Interactive technologies have slowly become a medium of their own. With extended reality becoming more accurate and attainable, many artists have been flocking to incorporate AR and VR into their works, and festivals have been quick to engage visitors in this way. At Coachella 2019, the HP Lounge by Artechouse hosted “Lucid Dreaming”, an interaction pod that allowed festival goers to interact with responsive AR graphics with their arms in a 10-second Boomerang video, which was then emailed to them. Interactive installations are the perfect distractions at festivals, where visitors have plenty of time to walk around and enjoy their surroundings, especially when their surroundings can be manipulated through extended reality.

immersive experiences

With technologies this advanced, it’s easy to overlook some of the traditional components that can be enhanced to create immersive experiences. For instance, simple audiovisual elements can now be combined with new real-time technologies to add a dimension of interactivity, even when the audience cannot directly participate. For their 100th anniversary, the Los Angeles Philharmonic hosted a free concert for 18,000 fans at the Hollywood Bowl featuring dynamic projection mapping that responded to the music in real-time.
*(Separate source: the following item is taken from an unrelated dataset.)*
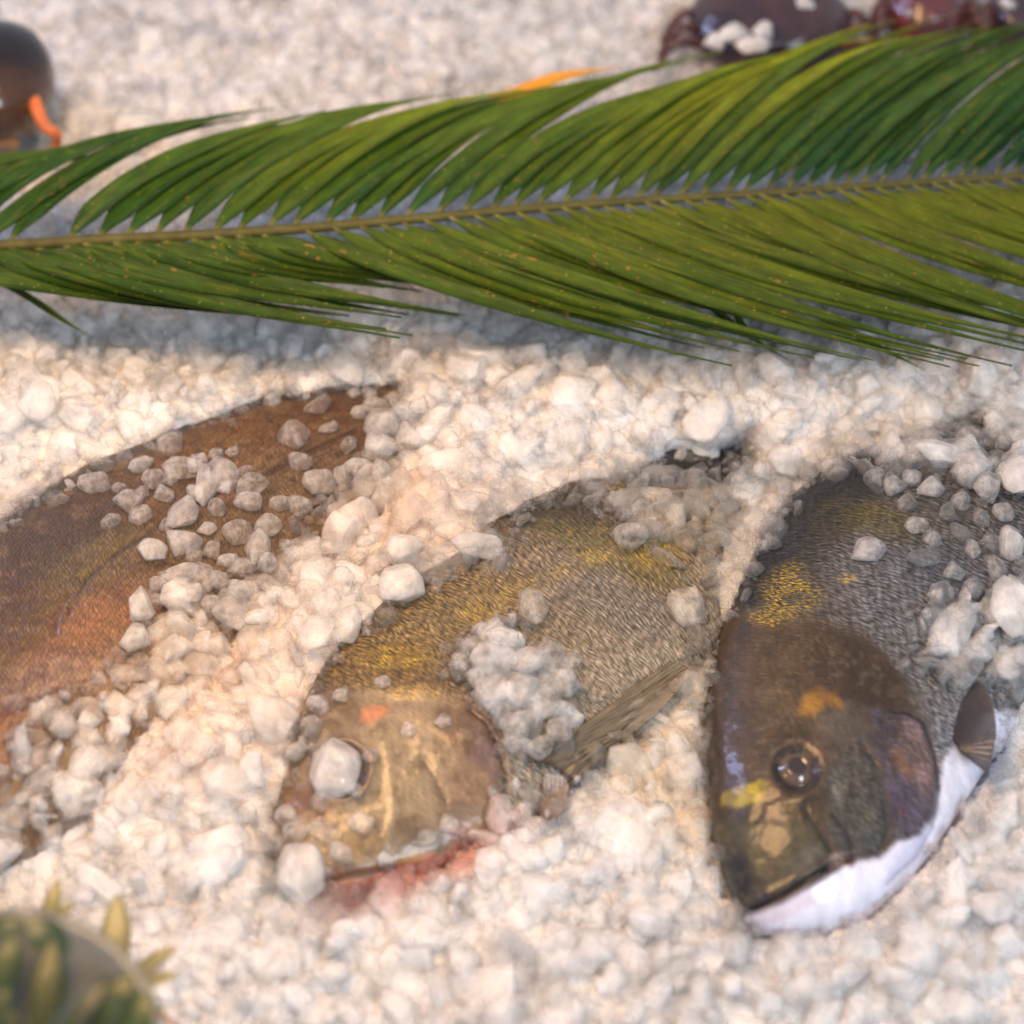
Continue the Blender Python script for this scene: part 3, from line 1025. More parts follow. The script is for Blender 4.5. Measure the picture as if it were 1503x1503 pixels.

During John Williams’ performance, the proscenium of the Hollywood Bowl lit up to look like the inside of the Millennium Falcon. Using Notch Designer without a timecode or click-track, the generative particle system was able to create looks that reacted to the orchestra’s audio signals, working to match John Williams’ rhythm in real-time. Instantaneous reactive elements like this feel like magic, and is one of many simple ways that a fantasy world can be brought to life to transport fans to a galaxy far, far away…

Live entertainment in the new age


In the new age, art, technology and design will work so closely together that they may become indistinguishable from one another. Interdisciplinary design, including mixed media art and experiential design, will continue to encourage artists and designers to blur the lines by incorporating art into technology, and vice versa, creating new jobs and opportunities that specialize in this combination. The term “immersive experience” may even soon become irrelevant as industries catch up and it becomes the norm for any type of event. It’s as Jens Oliver Mayer, Managing Director of Jack Morton, said at InfoComm 2017:

“It’s time to stop thinking in silos. Stop thinking about digital, non-digital, online, offline. We still schizophrenically separate the event strategy from the digital and technology strategy. That’s not what’s going on in the world out there.”

Out there, immersive strategies are all about regarding technology as an artistic medium and likewise, exploring how art can find and create new purposes and applications for technologies.

The live entertainment industry has always sought to combine the best of art and technology, so it’s no surprise that they are at the forefront of experiential design. By expanding creativity and possibilities, immersive experiences have helped redefine our demand and expectations of live entertainment, further driving technological change and determining the impact of these technologies in the long run. Right now, the demand for immersive technology is at a high. With advances in extended reality, 3D spatial audio, and real-time interactive technologies, live entertainment is becoming more surprising, and the possibilities endless.